Avatar

Halo Episode 1 (Spoilers) (Fan Creations)

by ZackDark @, Not behind you. NO! Don't look., Friday, March 25, 2022, 04:39 (955 days ago) @ Cody Miller

A group of insurrectionists on a mining planet finish talking about how much the UNSC sucks, and how badass spartans are. Their mine is attacked by covenant elites, and it's a massacre. Rows of machine gun turrets are ineffective as the bullets merely bounce off the shields, and nobody can harm the elites. Suddenly a group of spartans shows up. The Master Chief rips off one of the gun turrets, fires, and suddenly the bullets are now splattering enemy brains despite being ineffective minutes before. They fight exactly the same way the insurrectionists fight. Same types of weapons. Similar tactics. And somehow now they wipe the floor with the Elites.

The same literal machine gun was an unforgivable stretch, but one could rationale their brought-on weapons have a much bigger punch than AK-47s. Also, I'm almost positive the show runners wanted the naïve audience to consider the Elites were Spartans up until they breach the wall.

If you have not played any Halo game before, you will be confused and not like this. If you have played only the games, you might like it but will still be confused. If you've read a few books and played the games, then you can follow what's happening. 343 still just refuses to allow Halo media to stand on its own. Nothing makes sense unless you know from Fall of reach that Halsey kidnaps kids and wipes their memories to turn them into Spartans. If you don't know this… nothing will make any sense at all because this is not established despite being a major thing to know to decipher character motivations.

In short, the MC touches a covenant artifact and sees… his childhood. But he doesn't know that yet. Meanwhile the UNSC flips out and wants to kill him, because they presumably don't want him to remember. But unless you've read the book… you have no idea why his childhood memories are so dangerous. And so none of the actions will make sense.

You expect every show to tell you the entirety of everyone's motivation up front every time? I think ever since Lost no big show has ever done it.

One Insurrectionist (a kid) survives, and the Spartans, cold as ice, leave her as they fuck off. Later the MC is ordered to kill her and he decides… not to? The turn is seemingly out of nowhere. There was no doubt in his decision to leave her to die before. They don't have much of a report (they speak briefly about him killing her mom however)… and yet he risks everything to keep her alive and go AWOL.

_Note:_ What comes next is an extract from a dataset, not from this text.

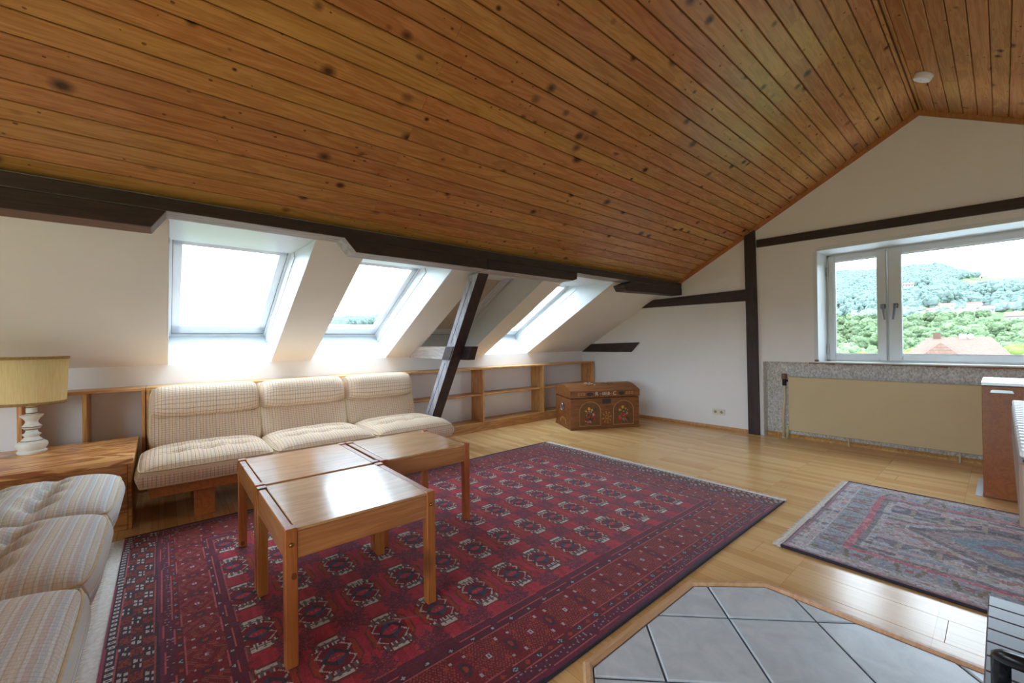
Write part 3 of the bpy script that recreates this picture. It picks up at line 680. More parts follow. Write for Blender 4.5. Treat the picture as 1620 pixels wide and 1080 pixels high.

I mean, he did have those flashbacks in between, so, you know, that's the point. (Pet peeve: rapport)

Her:"Why are you doing this?
MC: "I don't know".

If YOU don't know… how should WE?! This feels like an episode 4 or 5 turn… after we establish character histories and they have time to interact. Everything happens so rapidly.

Refer to the Lost point.

The standout scene is when Quan talks to Miranda Keyes via hologram and totally shuts her down and makes her look like a fool. Olive Grey played it great, with a big fat smirk on her face thinking she had the upper hand, until she was told off. This is the type of complexity and conflict I think we could see more of later on (hopefully).

Agreed.

They show itself… well it manages to feel both cheap and high end at the same time.

Also agreed. So weird.

I don't think it's unredeemable… and it might not be fair to judge a whole show by one episode, but I think the rest will have to improve a lot and do some heavy lifting. The show is actually about something. They just need to bring that out.

I liked it a lot, but I can see major potential to suck. Hoping for the best!